YOUR GOAL — Your task is to reproduce word for word the lines running from the line containing "arrs, tb, td, tl" to the line containing "off = np.array([cx, cy, z0])", inclusive. Nothing else belongs in the answer.
[start PROVIDED RECORDS]
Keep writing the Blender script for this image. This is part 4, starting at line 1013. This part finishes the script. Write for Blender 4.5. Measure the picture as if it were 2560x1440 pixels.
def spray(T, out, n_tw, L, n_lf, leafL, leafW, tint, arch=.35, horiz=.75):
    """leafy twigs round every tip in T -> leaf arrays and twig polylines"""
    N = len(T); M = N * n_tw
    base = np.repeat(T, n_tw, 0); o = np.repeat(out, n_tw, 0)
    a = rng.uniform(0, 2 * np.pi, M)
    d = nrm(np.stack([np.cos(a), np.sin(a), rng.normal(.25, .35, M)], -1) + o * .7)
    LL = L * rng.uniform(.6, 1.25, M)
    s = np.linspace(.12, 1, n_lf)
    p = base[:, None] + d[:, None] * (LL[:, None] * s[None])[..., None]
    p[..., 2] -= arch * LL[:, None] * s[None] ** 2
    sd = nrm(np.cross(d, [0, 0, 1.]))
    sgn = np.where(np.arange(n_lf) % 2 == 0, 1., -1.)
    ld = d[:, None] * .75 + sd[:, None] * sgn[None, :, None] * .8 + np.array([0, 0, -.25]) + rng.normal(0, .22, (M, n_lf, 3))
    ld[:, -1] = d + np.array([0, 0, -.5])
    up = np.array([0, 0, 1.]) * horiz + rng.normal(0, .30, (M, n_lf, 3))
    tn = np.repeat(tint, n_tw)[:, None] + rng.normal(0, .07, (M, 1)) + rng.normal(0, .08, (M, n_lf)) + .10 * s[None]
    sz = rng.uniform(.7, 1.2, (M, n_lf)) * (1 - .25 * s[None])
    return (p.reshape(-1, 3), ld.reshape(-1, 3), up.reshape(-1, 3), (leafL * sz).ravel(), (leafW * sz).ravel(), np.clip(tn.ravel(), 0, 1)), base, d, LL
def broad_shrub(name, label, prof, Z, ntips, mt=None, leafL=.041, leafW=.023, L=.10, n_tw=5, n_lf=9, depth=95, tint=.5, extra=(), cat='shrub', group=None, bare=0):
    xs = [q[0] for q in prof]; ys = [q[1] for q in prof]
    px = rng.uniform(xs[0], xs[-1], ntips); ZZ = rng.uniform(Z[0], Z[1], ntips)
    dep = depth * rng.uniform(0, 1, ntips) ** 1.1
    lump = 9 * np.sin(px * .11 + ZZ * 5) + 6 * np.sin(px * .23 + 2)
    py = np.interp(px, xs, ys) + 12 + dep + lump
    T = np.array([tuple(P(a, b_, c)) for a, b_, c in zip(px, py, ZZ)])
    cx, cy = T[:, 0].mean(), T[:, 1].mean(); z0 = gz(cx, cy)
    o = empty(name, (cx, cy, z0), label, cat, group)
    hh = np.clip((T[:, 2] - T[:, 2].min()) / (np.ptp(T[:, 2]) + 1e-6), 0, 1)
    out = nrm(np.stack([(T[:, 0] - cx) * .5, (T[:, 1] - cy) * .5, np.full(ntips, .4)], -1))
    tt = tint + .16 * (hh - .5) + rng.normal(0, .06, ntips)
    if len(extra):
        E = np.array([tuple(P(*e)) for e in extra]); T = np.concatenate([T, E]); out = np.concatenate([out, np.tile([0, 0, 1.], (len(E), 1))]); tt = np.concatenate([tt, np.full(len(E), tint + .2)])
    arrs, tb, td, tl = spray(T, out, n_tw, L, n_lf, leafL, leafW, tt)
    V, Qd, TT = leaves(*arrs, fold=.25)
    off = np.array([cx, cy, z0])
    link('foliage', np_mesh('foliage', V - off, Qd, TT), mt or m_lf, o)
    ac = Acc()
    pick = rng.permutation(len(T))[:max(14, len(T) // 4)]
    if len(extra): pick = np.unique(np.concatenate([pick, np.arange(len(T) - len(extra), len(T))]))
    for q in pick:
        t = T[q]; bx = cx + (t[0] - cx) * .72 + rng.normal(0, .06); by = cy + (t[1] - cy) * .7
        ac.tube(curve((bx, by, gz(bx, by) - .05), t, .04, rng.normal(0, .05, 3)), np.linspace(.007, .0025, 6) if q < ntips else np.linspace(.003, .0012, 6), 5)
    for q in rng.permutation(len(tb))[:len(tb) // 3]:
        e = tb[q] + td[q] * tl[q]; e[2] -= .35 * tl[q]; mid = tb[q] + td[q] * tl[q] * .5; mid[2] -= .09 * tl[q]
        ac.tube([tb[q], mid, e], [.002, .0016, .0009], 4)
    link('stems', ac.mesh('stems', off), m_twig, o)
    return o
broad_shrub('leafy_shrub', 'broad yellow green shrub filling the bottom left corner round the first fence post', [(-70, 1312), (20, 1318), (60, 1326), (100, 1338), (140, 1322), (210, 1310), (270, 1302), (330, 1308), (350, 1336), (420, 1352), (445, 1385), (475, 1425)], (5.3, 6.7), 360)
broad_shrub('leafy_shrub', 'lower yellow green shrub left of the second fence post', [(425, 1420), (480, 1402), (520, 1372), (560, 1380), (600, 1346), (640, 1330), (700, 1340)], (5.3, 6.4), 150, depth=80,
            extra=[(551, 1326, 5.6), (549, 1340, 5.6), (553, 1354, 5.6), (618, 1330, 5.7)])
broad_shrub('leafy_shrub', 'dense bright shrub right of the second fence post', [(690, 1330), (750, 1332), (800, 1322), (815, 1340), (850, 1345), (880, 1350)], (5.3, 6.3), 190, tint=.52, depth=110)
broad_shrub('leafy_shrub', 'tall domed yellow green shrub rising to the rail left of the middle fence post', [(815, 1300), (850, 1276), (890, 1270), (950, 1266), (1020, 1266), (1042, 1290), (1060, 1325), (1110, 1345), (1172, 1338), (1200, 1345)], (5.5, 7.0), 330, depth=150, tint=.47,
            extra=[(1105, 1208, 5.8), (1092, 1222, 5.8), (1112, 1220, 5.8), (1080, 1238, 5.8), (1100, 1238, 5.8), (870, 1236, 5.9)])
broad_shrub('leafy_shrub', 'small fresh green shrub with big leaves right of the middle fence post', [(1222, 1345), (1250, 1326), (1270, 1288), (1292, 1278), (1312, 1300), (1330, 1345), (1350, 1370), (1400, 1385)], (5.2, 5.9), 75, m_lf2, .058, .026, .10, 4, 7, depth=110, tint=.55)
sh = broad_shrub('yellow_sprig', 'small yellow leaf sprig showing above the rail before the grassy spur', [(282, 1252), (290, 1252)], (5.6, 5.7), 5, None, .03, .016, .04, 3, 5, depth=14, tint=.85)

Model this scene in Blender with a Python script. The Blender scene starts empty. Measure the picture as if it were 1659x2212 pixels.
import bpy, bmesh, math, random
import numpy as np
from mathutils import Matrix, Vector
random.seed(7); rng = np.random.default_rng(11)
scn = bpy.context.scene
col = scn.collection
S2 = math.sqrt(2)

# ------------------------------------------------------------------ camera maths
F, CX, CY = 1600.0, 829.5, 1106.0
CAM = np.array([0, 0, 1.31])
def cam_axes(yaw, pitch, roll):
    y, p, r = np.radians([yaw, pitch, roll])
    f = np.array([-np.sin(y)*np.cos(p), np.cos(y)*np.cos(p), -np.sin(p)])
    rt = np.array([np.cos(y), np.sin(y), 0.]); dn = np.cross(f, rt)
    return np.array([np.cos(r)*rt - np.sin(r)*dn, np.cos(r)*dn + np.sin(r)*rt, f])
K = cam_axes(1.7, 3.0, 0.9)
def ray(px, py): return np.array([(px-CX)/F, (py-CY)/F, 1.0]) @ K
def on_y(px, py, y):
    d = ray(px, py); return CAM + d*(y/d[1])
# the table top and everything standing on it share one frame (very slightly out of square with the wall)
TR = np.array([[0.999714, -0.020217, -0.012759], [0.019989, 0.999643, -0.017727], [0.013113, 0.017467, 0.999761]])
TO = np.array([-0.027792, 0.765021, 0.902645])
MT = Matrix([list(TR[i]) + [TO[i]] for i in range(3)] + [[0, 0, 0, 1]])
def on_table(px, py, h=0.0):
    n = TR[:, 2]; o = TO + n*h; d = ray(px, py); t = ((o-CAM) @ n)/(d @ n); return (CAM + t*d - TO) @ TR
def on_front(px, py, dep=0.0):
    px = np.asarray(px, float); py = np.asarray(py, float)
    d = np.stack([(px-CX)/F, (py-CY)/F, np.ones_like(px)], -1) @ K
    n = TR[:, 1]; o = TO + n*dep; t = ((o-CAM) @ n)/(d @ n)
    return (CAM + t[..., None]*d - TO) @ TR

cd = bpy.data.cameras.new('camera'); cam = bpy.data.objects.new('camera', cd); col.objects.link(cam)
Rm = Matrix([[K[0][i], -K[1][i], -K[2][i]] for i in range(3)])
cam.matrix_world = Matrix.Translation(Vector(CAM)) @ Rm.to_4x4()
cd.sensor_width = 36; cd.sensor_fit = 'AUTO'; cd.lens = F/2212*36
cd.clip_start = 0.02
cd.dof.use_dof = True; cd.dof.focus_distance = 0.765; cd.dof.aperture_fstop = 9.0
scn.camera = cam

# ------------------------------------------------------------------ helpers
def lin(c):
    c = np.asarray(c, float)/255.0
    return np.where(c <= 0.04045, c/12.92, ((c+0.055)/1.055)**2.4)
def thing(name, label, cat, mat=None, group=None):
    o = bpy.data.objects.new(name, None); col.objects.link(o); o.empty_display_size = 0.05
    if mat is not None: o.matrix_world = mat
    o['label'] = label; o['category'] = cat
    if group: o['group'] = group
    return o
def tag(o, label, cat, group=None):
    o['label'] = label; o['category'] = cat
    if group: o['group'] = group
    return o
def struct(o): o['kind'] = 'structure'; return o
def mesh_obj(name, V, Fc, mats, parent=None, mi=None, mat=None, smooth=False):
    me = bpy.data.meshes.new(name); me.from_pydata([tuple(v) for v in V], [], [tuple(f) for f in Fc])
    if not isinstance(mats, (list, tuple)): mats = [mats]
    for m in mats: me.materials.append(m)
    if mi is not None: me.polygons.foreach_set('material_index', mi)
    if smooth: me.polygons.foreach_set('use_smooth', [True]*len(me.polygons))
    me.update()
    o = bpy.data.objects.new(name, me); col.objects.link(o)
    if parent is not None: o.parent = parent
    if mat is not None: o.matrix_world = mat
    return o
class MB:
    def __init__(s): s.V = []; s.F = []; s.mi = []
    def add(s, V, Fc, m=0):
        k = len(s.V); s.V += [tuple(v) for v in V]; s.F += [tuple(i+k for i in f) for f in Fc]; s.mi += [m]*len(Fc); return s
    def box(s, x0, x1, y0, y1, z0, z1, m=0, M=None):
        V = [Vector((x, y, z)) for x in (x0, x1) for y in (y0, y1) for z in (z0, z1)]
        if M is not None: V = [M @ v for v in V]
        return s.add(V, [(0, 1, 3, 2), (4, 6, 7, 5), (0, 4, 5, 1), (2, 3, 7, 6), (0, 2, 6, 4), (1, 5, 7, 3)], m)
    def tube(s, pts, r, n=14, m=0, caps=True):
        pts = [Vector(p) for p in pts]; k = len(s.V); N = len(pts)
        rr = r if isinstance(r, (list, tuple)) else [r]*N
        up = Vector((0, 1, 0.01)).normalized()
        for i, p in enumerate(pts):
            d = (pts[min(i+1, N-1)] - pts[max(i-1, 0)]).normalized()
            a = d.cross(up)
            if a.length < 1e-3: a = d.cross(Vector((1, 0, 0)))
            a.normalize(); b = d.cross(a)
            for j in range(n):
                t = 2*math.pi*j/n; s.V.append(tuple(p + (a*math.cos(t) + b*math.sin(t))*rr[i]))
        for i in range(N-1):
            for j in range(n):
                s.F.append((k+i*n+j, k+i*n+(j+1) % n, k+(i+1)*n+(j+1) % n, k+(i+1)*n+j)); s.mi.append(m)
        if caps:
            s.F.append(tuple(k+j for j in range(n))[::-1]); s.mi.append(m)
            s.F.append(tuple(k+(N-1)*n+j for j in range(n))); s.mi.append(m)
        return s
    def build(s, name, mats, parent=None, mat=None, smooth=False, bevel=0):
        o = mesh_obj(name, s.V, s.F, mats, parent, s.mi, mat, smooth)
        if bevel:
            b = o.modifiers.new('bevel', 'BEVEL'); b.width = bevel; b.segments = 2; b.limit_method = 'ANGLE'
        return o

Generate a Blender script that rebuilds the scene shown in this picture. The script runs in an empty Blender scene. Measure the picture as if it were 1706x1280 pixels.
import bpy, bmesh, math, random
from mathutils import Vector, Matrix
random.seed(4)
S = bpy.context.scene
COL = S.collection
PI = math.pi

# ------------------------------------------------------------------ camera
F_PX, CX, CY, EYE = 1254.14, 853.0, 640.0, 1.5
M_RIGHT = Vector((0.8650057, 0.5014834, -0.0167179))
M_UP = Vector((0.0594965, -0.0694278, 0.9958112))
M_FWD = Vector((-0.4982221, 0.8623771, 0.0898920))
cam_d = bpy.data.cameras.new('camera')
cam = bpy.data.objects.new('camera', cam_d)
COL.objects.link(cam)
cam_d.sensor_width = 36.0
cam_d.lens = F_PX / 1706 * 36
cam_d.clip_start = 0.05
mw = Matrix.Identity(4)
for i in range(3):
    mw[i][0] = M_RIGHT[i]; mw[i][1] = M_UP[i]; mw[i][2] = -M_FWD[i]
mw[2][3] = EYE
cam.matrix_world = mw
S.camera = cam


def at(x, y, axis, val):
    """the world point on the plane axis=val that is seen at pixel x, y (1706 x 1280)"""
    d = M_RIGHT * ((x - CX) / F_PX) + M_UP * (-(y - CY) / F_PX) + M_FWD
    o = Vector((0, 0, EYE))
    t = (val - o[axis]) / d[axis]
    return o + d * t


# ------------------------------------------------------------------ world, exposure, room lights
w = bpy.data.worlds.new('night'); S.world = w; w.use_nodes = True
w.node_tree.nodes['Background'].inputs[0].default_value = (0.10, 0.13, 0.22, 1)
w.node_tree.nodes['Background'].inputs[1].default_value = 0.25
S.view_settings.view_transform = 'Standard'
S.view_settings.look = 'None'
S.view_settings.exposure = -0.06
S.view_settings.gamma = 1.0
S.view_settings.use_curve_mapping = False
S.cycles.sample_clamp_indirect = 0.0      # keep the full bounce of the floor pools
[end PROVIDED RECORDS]
EXPECTED ANSWER —
    arrs, tb, td, tl = spray(T, out, n_tw, L, n_lf, leafL, leafW, tt)
    V, Qd, TT = leaves(*arrs, fold=.25)
    off = np.array([cx, cy, z0])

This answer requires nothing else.